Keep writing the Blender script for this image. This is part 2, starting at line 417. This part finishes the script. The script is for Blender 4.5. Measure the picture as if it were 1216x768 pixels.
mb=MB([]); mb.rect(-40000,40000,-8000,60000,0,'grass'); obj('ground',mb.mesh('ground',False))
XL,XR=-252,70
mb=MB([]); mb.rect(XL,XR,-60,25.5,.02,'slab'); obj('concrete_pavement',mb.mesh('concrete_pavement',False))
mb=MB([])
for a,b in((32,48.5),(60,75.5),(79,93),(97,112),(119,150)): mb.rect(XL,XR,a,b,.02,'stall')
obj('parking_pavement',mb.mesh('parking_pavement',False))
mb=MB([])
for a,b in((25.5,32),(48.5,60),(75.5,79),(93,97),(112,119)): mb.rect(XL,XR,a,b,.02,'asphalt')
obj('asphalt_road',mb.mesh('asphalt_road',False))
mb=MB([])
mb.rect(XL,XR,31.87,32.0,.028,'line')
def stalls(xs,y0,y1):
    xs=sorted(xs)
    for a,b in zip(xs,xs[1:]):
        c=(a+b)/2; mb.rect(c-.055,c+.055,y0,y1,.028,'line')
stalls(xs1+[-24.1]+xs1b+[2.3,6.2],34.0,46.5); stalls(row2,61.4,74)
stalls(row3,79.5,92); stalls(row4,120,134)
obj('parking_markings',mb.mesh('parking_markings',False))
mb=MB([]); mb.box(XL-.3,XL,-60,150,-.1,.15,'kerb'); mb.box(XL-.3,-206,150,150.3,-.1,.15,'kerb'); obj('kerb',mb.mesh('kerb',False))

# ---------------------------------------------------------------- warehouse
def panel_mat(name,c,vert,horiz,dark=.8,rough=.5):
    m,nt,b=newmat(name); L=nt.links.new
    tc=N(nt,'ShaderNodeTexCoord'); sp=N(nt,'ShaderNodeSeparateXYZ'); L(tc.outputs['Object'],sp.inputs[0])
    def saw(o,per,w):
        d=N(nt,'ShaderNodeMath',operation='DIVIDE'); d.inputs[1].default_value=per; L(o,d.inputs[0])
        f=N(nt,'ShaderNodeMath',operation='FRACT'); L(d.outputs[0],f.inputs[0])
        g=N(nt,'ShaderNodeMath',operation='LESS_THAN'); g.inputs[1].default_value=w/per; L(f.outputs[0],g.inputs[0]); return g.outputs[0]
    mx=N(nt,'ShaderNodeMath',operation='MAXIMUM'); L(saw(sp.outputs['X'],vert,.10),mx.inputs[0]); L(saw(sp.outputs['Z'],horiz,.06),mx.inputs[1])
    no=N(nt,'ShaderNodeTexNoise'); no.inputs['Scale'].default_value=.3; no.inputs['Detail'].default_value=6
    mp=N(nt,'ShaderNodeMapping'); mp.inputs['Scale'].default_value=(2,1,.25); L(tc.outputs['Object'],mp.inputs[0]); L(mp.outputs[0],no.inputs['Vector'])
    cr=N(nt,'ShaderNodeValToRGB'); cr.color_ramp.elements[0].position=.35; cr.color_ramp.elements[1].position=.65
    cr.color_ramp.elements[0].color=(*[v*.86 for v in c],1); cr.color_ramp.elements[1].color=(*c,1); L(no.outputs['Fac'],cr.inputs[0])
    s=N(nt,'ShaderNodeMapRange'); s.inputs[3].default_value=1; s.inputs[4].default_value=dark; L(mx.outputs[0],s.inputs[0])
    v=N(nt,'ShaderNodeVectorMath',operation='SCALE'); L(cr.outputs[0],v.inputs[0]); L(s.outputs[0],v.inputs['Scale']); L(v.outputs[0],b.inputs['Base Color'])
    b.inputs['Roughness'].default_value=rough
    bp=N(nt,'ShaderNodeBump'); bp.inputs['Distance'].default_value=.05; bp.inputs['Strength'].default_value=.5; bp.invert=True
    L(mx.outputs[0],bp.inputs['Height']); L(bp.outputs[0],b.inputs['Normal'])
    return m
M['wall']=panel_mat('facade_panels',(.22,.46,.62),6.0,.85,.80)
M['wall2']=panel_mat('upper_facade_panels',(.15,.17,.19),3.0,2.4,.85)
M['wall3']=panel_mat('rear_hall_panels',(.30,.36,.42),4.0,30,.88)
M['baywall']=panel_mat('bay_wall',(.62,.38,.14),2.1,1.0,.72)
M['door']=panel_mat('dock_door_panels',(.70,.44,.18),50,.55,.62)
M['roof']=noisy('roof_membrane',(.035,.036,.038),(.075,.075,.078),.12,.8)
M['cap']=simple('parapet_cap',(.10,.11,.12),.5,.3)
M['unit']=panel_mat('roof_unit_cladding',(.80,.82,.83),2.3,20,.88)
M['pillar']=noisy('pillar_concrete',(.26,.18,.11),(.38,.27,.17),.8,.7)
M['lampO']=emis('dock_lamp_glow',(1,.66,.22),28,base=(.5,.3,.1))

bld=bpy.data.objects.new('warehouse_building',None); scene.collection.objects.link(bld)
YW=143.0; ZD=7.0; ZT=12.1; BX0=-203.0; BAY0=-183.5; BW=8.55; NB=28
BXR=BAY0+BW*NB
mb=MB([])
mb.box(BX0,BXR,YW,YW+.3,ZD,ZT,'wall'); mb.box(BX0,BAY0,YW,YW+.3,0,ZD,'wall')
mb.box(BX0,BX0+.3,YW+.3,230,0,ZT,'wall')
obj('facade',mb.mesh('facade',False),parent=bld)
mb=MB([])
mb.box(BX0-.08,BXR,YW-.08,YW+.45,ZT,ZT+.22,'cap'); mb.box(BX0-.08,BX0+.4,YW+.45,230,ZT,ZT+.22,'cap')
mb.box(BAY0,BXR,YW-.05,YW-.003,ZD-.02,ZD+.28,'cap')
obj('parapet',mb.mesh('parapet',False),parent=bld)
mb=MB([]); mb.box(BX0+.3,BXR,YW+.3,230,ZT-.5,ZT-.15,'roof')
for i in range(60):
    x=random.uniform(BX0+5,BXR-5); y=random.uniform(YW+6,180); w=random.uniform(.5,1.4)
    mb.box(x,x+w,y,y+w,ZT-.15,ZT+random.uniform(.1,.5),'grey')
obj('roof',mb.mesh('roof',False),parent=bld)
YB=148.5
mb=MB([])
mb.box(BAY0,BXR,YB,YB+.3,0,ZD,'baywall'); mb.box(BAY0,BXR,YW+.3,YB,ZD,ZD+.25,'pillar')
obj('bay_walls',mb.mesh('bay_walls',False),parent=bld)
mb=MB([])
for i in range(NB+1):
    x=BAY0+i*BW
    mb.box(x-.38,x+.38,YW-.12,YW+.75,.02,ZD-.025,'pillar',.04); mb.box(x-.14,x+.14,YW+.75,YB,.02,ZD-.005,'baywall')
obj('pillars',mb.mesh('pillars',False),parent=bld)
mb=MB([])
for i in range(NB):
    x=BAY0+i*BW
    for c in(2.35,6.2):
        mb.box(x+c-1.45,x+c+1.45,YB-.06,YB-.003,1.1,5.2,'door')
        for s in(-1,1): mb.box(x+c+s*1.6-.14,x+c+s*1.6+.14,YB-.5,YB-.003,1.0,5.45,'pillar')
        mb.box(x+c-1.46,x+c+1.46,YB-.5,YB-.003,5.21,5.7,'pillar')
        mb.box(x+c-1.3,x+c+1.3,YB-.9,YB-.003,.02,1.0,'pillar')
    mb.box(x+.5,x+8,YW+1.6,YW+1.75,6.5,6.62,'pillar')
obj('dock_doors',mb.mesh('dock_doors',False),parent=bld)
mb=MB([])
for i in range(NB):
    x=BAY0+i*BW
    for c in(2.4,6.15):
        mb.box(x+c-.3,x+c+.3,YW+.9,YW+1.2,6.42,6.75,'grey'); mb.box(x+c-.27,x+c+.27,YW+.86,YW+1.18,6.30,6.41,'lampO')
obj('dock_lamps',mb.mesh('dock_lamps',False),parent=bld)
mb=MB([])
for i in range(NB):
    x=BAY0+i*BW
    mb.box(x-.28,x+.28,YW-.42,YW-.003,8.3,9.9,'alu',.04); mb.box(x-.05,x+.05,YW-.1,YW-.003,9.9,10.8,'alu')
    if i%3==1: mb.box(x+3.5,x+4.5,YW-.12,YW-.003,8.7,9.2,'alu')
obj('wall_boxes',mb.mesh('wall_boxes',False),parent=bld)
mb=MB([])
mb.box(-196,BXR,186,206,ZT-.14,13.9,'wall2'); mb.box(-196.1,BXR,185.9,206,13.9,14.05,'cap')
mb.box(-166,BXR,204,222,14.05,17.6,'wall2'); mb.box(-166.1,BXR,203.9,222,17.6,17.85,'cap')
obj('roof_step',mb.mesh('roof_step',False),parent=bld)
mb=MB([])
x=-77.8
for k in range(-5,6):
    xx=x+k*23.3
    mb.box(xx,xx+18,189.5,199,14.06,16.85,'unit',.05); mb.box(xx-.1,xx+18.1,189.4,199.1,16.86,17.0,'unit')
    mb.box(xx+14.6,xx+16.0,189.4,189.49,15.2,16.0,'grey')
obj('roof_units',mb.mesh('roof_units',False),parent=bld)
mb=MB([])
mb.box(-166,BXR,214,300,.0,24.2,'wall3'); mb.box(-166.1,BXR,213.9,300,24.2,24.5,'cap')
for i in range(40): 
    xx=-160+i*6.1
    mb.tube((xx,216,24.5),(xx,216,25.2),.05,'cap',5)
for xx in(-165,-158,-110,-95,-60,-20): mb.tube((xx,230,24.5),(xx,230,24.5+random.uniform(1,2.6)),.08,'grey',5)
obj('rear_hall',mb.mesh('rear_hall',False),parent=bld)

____

WORK TO BE COMPLETED
The lines to transcribe begin at the line with "M['baywall']=panel_mat('bay_wall',(.62,.38,.14),2.1,1.0,.72)" and end at the line with "mb.box(x+c-1.46,x+c+1.46,YB-.5,YB-.003,5.21,5.7,'pillar')"; copy them exactly, both ends included.

RESPONSE TO THE EXERCISE
M['baywall']=panel_mat('bay_wall',(.62,.38,.14),2.1,1.0,.72)
M['door']=panel_mat('dock_door_panels',(.70,.44,.18),50,.55,.62)
M['roof']=noisy('roof_membrane',(.035,.036,.038),(.075,.075,.078),.12,.8)
M['cap']=simple('parapet_cap',(.10,.11,.12),.5,.3)
M['unit']=panel_mat('roof_unit_cladding',(.80,.82,.83),2.3,20,.88)
M['pillar']=noisy('pillar_concrete',(.26,.18,.11),(.38,.27,.17),.8,.7)
M['lampO']=emis('dock_lamp_glow',(1,.66,.22),28,base=(.5,.3,.1))

bld=bpy.data.objects.new('warehouse_building',None); scene.collection.objects.link(bld)
YW=143.0; ZD=7.0; ZT=12.1; BX0=-203.0; BAY0=-183.5; BW=8.55; NB=28
BXR=BAY0+BW*NB
mb=MB([])
mb.box(BX0,BXR,YW,YW+.3,ZD,ZT,'wall'); mb.box(BX0,BAY0,YW,YW+.3,0,ZD,'wall')
mb.box(BX0,BX0+.3,YW+.3,230,0,ZT,'wall')
obj('facade',mb.mesh('facade',False),parent=bld)
mb=MB([])
mb.box(BX0-.08,BXR,YW-.08,YW+.45,ZT,ZT+.22,'cap'); mb.box(BX0-.08,BX0+.4,YW+.45,230,ZT,ZT+.22,'cap')
mb.box(BAY0,BXR,YW-.05,YW-.003,ZD-.02,ZD+.28,'cap')
obj('parapet',mb.mesh('parapet',False),parent=bld)
mb=MB([]); mb.box(BX0+.3,BXR,YW+.3,230,ZT-.5,ZT-.15,'roof')
for i in range(60):
    x=random.uniform(BX0+5,BXR-5); y=random.uniform(YW+6,180); w=random.uniform(.5,1.4)
    mb.box(x,x+w,y,y+w,ZT-.15,ZT+random.uniform(.1,.5),'grey')
obj('roof',mb.mesh('roof',False),parent=bld)
YB=148.5
mb=MB([])
mb.box(BAY0,BXR,YB,YB+.3,0,ZD,'baywall'); mb.box(BAY0,BXR,YW+.3,YB,ZD,ZD+.25,'pillar')
obj('bay_walls',mb.mesh('bay_walls',False),parent=bld)
mb=MB([])
for i in range(NB+1):
    x=BAY0+i*BW
    mb.box(x-.38,x+.38,YW-.12,YW+.75,.02,ZD-.025,'pillar',.04); mb.box(x-.14,x+.14,YW+.75,YB,.02,ZD-.005,'baywall')
obj('pillars',mb.mesh('pillars',False),parent=bld)
mb=MB([])
for i in range(NB):
    x=BAY0+i*BW
    for c in(2.35,6.2):
        mb.box(x+c-1.45,x+c+1.45,YB-.06,YB-.003,1.1,5.2,'door')
        for s in(-1,1): mb.box(x+c+s*1.6-.14,x+c+s*1.6+.14,YB-.5,YB-.003,1.0,5.45,'pillar')
        mb.box(x+c-1.46,x+c+1.46,YB-.5,YB-.003,5.21,5.7,'pillar')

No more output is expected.